Nunca divulguei essa carta porque, como na minha atividade diplomática,
sempre segui o ensinamento do Barão do Rio Branco, tão violentado pela
chusma esquerdista:
"Nada mais ridículo e inconveniente do que andar um diplomata a apregoar vitórias".
De seu fiel admirador,
Pio Correa
A 1ª LEI DE DELFIM
Nesta semana começa o governo de Jair Bolsonaro e não custa repetir a primeira lei do professor Delfim Netto: "Na quarta-feira o presidente terá que abrir a quitanda às 9h da manhã
com berinjelas para vender a preço razoável e troco na caixa para
atender a freguesia.
Pelos próximos quatro anos a rotina essencial será a mesma: abrir a quitanda, com berinjelas e troco.
Todos os desastres da economia brasileira deram-se quando deixou-se de prestar atenção na economia da loja."
INDULTO
Por trás do vaivém da concessão do indulto de fim de ano por Temer, esteve a decisão de deixar um legado para Bolsonaro.
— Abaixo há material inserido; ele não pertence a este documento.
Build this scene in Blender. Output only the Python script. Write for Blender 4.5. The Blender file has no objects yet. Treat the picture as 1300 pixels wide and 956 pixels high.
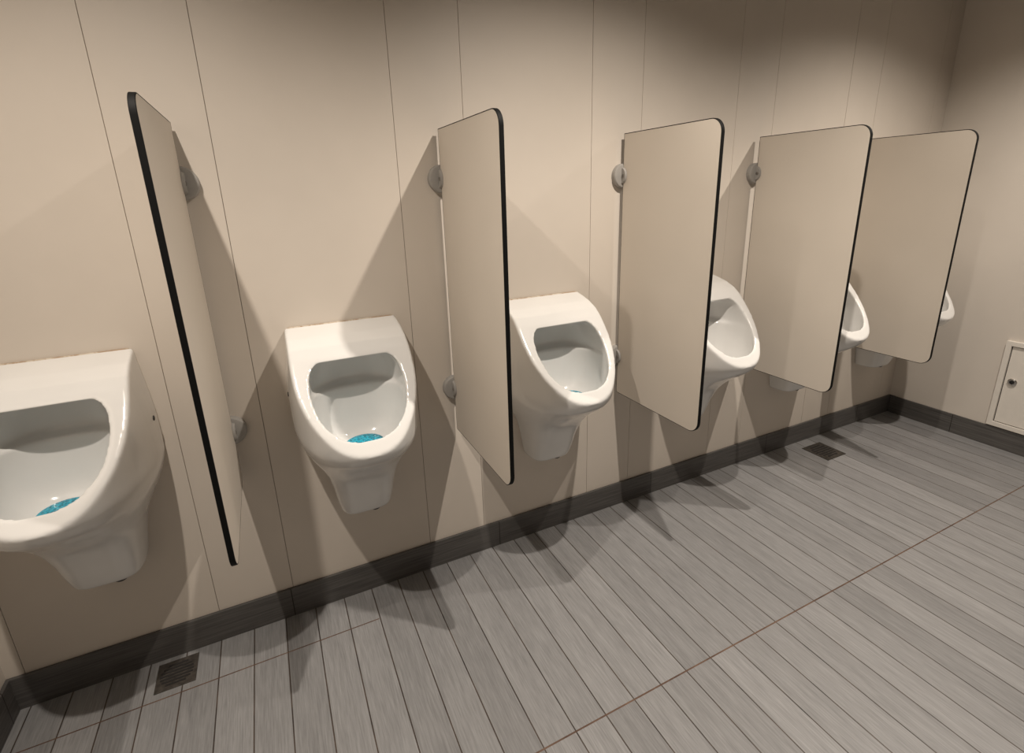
import bpy, bmesh, math
from mathutils import Matrix, Vector
S=bpy.context.scene
COL=S.collection

# ------------------------------------------------------------ helpers
def new_mat(name):
    m=bpy.data.materials.new(name); m.use_nodes=True
    nt=m.node_tree; b=nt.nodes['Principled BSDF']
    return m,nt,b
def N(nt,t,**kw):
    n=nt.nodes.new(t)
    for k,v in kw.items(): setattr(n,k,v)
    return n
def mathn(nt,op,a,b=None,c=None):
    n=nt.nodes.new('ShaderNodeMath'); n.operation=op
    for i,v in enumerate((a,b,c)):
        if v is None: continue
        if isinstance(v,(int,float)): n.inputs[i].default_value=v
        else: nt.links.new(v,n.inputs[i])
    return n.outputs[0]
def ramp(nt,fac,stops):
    r=nt.nodes.new('ShaderNodeValToRGB'); e=r.color_ramp.elements
    while len(e)<len(stops): e.new(0.5)
    for el,(p,c) in zip(e,stops): el.position=p; el.color=(*c,1)
    nt.links.new(fac,r.inputs[0]); return r.outputs[0]
def mixc(nt,fac,a,b,mode='MIX'):
    n=nt.nodes.new('ShaderNodeMix'); n.data_type='RGBA'; n.blend_type=mode
    if isinstance(fac,(int,float)): n.inputs[0].default_value=fac
    else: nt.links.new(fac,n.inputs[0])
    for i,v in ((6,a),(7,b)):
        if isinstance(v,tuple): n.inputs[i].default_value=(*v,1)
        else: nt.links.new(v,n.inputs[i])
    return n.outputs[2]
def noise(nt,vec,scale,detail=3,rough=.5):
    n=nt.nodes.new('ShaderNodeTexNoise'); n.inputs['Scale'].default_value=scale
    n.inputs['Detail'].default_value=detail; n.inputs['Roughness'].default_value=rough
    if vec is not None: nt.links.new(vec,n.inputs['Vector'])
    return n.outputs['Fac']
def objco(nt,scale=(1,1,1)):
    t=nt.nodes.new('ShaderNodeTexCoord'); m=nt.nodes.new('ShaderNodeMapping')
    m.inputs['Scale'].default_value=scale
    nt.links.new(t.outputs['Object'],m.inputs['Vector']); return m.outputs[0]
def bump(nt,b,h,strength,dist=.002):
    n=nt.nodes.new('ShaderNodeBump'); n.inputs['Strength'].default_value=strength; n.inputs['Distance'].default_value=dist
    nt.links.new(h,n.inputs['Height']); nt.links.new(n.outputs[0],b.inputs['Normal'])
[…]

Concedido, o indulto preservaria o delicado equilíbrio existente nos
presídios do país. Negado, colocaria gasolina nos corredores controlados
por facções criminosas que esperam faíscas capazes de estimular
rebeliões.
Nas últimas semanas Bolsonaro e seu ministro Sergio Moro repetiram
formulações genéricas que fazem sentido para quem está solto e são
promessas de marcianos para quem está preso. Por exemplo: negar a progressão da pena para quem pertence a uma facção
dentro de um presídio. Tudo bem, desde que se faça de conta que em
alguns lugares é possível viver numa cela sem aderir à facção. Quem vai
distinguir o preso primário que aderiu para proteger sua vida e a de sua
família do bandido que chefia o grupo?